DATA LINES
[start]

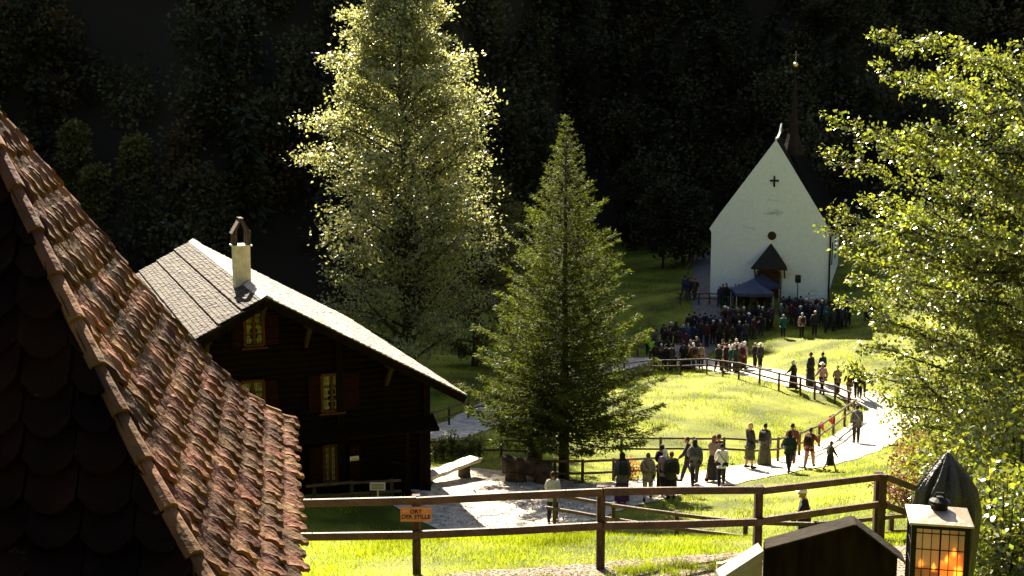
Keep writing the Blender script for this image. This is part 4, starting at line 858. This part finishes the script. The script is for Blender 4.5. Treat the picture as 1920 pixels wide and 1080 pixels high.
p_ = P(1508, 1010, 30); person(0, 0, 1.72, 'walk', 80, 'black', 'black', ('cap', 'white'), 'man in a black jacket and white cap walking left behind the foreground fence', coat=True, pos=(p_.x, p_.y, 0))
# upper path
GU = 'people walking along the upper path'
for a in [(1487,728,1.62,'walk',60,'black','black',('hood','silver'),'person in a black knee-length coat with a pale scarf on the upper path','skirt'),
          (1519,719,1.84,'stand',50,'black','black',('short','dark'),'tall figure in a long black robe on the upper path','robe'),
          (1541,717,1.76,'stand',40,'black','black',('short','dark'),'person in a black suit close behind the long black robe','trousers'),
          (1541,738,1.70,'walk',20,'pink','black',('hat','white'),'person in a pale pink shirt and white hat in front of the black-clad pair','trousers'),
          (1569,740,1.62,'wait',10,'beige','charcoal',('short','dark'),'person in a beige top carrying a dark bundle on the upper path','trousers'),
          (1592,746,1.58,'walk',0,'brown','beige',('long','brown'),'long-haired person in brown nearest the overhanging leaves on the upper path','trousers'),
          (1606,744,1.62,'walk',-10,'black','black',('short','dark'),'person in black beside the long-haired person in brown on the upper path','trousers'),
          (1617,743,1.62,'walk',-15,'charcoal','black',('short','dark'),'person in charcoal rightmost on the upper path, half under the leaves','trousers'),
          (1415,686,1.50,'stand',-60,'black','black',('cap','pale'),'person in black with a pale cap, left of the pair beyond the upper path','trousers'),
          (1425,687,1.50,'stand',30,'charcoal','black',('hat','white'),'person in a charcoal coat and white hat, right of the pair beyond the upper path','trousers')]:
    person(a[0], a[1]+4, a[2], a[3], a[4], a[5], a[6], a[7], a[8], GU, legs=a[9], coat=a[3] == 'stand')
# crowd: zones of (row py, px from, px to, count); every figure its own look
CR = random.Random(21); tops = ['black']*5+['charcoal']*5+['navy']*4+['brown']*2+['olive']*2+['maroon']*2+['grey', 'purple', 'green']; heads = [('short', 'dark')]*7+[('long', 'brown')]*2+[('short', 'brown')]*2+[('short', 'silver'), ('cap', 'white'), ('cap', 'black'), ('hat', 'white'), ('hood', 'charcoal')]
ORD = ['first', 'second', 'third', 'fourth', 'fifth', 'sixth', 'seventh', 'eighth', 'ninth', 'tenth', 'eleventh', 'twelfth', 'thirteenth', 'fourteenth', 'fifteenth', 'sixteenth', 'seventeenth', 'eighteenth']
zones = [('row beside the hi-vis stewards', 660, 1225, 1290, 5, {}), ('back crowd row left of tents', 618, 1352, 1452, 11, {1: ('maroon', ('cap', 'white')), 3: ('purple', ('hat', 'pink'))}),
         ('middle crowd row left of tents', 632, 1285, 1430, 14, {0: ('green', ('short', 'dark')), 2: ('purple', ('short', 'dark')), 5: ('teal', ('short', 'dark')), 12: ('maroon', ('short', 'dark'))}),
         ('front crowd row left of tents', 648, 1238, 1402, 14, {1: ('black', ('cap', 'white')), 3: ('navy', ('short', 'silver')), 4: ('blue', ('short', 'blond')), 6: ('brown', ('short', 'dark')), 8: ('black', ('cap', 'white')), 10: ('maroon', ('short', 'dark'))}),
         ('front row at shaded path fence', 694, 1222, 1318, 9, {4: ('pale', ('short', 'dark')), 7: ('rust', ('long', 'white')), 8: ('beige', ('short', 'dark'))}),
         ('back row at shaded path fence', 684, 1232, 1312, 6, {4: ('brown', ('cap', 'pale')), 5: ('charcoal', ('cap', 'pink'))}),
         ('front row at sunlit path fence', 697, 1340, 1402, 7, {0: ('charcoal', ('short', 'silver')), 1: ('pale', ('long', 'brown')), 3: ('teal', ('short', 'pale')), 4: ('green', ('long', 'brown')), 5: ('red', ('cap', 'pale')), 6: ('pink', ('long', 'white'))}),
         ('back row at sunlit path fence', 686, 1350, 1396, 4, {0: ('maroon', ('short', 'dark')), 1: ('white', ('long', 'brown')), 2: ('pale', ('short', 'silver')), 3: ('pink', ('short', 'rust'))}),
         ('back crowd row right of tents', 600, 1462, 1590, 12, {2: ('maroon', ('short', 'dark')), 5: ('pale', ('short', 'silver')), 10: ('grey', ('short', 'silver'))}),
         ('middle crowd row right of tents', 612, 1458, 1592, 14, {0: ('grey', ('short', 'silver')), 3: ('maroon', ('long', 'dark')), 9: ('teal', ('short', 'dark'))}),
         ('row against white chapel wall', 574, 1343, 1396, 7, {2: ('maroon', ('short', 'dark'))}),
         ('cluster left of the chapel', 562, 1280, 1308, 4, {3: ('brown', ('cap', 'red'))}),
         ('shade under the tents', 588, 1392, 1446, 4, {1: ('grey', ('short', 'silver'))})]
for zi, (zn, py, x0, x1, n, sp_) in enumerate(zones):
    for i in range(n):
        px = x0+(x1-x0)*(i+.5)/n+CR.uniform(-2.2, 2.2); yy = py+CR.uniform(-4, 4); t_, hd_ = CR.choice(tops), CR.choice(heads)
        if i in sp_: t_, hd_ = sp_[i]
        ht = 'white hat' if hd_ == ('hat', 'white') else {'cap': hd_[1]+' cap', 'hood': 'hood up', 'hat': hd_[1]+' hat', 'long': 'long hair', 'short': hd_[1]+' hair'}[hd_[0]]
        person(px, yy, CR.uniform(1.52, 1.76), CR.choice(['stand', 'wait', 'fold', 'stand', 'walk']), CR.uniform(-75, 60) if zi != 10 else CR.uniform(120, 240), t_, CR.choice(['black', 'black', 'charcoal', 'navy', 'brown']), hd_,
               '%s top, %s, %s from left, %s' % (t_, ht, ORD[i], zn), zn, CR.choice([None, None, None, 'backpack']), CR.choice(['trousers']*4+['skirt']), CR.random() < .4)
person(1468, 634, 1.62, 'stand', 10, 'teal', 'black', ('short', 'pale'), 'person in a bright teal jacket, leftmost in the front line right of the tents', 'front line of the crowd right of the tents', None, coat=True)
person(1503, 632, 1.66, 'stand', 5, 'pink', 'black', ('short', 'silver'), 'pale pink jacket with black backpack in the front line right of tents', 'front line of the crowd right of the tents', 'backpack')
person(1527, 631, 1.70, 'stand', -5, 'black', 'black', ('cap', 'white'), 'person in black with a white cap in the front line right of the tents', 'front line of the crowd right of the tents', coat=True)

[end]

WORK TO BE COMPLETED
Using the data above, print every line exactly, omitting pictures.

SOLUTION FOR THIS TASK
Keep writing the Blender script for this image. This is part 4, starting at line 858. This part finishes the script. The script is for Blender 4.5. Treat the picture as 1920 pixels wide and 1080 pixels high.
p_ = P(1508, 1010, 30); person(0, 0, 1.72, 'walk', 80, 'black', 'black', ('cap', 'white'), 'man in a black jacket and white cap walking left behind the foreground fence', coat=True, pos=(p_.x, p_.y, 0))
# upper path
GU = 'people walking along the upper path'
for a in [(1487,728,1.62,'walk',60,'black','black',('hood','silver'),'person in a black knee-length coat with a pale scarf on the upper path','skirt'),
          (1519,719,1.84,'stand',50,'black','black',('short','dark'),'tall figure in a long black robe on the upper path','robe'),
          (1541,717,1.76,'stand',40,'black','black',('short','dark'),'person in a black suit close behind the long black robe','trousers'),
          (1541,738,1.70,'walk',20,'pink','black',('hat','white'),'person in a pale pink shirt and white hat in front of the black-clad pair','trousers'),
          (1569,740,1.62,'wait',10,'beige','charcoal',('short','dark'),'person in a beige top carrying a dark bundle on the upper path','trousers'),
          (1592,746,1.58,'walk',0,'brown','beige',('long','brown'),'long-haired person in brown nearest the overhanging leaves on the upper path','trousers'),
          (1606,744,1.62,'walk',-10,'black','black',('short','dark'),'person in black beside the long-haired person in brown on the upper path','trousers'),
          (1617,743,1.62,'walk',-15,'charcoal','black',('short','dark'),'person in charcoal rightmost on the upper path, half under the leaves','trousers'),
          (1415,686,1.50,'stand',-60,'black','black',('cap','pale'),'person in black with a pale cap, left of the pair beyond the upper path','trousers'),
          (1425,687,1.50,'stand',30,'charcoal','black',('hat','white'),'person in a charcoal coat and white hat, right of the pair beyond the upper path','trousers')]:
    person(a[0], a[1]+4, a[2], a[3], a[4], a[5], a[6], a[7], a[8], GU, legs=a[9], coat=a[3] == 'stand')
# crowd: zones of (row py, px from, px to, count); every figure its own look
CR = random.Random(21); tops = ['black']*5+['charcoal']*5+['navy']*4+['brown']*2+['olive']*2+['maroon']*2+['grey', 'purple', 'green']; heads = [('short', 'dark')]*7+[('long', 'brown')]*2+[('short', 'brown')]*2+[('short', 'silver'), ('cap', 'white'), ('cap', 'black'), ('hat', 'white'), ('hood', 'charcoal')]
ORD = ['first', 'second', 'third', 'fourth', 'fifth', 'sixth', 'seventh', 'eighth', 'ninth', 'tenth', 'eleventh', 'twelfth', 'thirteenth', 'fourteenth', 'fifteenth', 'sixteenth', 'seventeenth', 'eighteenth']
zones = [('row beside the hi-vis stewards', 660, 1225, 1290, 5, {}), ('back crowd row left of tents', 618, 1352, 1452, 11, {1: ('maroon', ('cap', 'white')), 3: ('purple', ('hat', 'pink'))}),
         ('middle crowd row left of tents', 632, 1285, 1430, 14, {0: ('green', ('short', 'dark')), 2: ('purple', ('short', 'dark')), 5: ('teal', ('short', 'dark')), 12: ('maroon', ('short', 'dark'))}),
         ('front crowd row left of tents', 648, 1238, 1402, 14, {1: ('black', ('cap', 'white')), 3: ('navy', ('short', 'silver')), 4: ('blue', ('short', 'blond')), 6: ('brown', ('short', 'dark')), 8: ('black', ('cap', 'white')), 10: ('maroon', ('short', 'dark'))}),
         ('front row at shaded path fence', 694, 1222, 1318, 9, {4: ('pale', ('short', 'dark')), 7: ('rust', ('long', 'white')), 8: ('beige', ('short', 'dark'))}),
         ('back row at shaded path fence', 684, 1232, 1312, 6, {4: ('brown', ('cap', 'pale')), 5: ('charcoal', ('cap', 'pink'))}),
         ('front row at sunlit path fence', 697, 1340, 1402, 7, {0: ('charcoal', ('short', 'silver')), 1: ('pale', ('long', 'brown')), 3: ('teal', ('short', 'pale')), 4: ('green', ('long', 'brown')), 5: ('red', ('cap', 'pale')), 6: ('pink', ('long', 'white'))}),
         ('back row at sunlit path fence', 686, 1350, 1396, 4, {0: ('maroon', ('short', 'dark')), 1: ('white', ('long', 'brown')), 2: ('pale', ('short', 'silver')), 3: ('pink', ('short', 'rust'))}),
         ('back crowd row right of tents', 600, 1462, 1590, 12, {2: ('maroon', ('short', 'dark')), 5: ('pale', ('short', 'silver')), 10: ('grey', ('short', 'silver'))}),
         ('middle crowd row right of tents', 612, 1458, 1592, 14, {0: ('grey', ('short', 'silver')), 3: ('maroon', ('long', 'dark')), 9: ('teal', ('short', 'dark'))}),
         ('row against white chapel wall', 574, 1343, 1396, 7, {2: ('maroon', ('short', 'dark'))}),
         ('cluster left of the chapel', 562, 1280, 1308, 4, {3: ('brown', ('cap', 'red'))}),
         ('shade under the tents', 588, 1392, 1446, 4, {1: ('grey', ('short', 'silver'))})]
for zi, (zn, py, x0, x1, n, sp_) in enumerate(zones):
    for i in range(n):
        px = x0+(x1-x0)*(i+.5)/n+CR.uniform(-2.2, 2.2); yy = py+CR.uniform(-4, 4); t_, hd_ = CR.choice(tops), CR.choice(heads)
        if i in sp_: t_, hd_ = sp_[i]
        ht = 'white hat' if hd_ == ('hat', 'white') else {'cap': hd_[1]+' cap', 'hood': 'hood up', 'hat': hd_[1]+' hat', 'long': 'long hair', 'short': hd_[1]+' hair'}[hd_[0]]
        person(px, yy, CR.uniform(1.52, 1.76), CR.choice(['stand', 'wait', 'fold', 'stand', 'walk']), CR.uniform(-75, 60) if zi != 10 else CR.uniform(120, 240), t_, CR.choice(['black', 'black', 'charcoal', 'navy', 'brown']), hd_,
               '%s top, %s, %s from left, %s' % (t_, ht, ORD[i], zn), zn, CR.choice([None, None, None, 'backpack']), CR.choice(['trousers']*4+['skirt']), CR.random() < .4)
person(1468, 634, 1.62, 'stand', 10, 'teal', 'black', ('short', 'pale'), 'person in a bright teal jacket, leftmost in the front line right of the tents', 'front line of the crowd right of the tents', None, coat=True)
person(1503, 632, 1.66, 'stand', 5, 'pink', 'black', ('short', 'silver'), 'pale pink jacket with black backpack in the front line right of tents', 'front line of the crowd right of the tents', 'backpack')
person(1527, 631, 1.70, 'stand', -5, 'black', 'black', ('cap', 'white'), 'person in black with a white cap in the front line right of the tents', 'front line of the crowd right of the tents', coat=True)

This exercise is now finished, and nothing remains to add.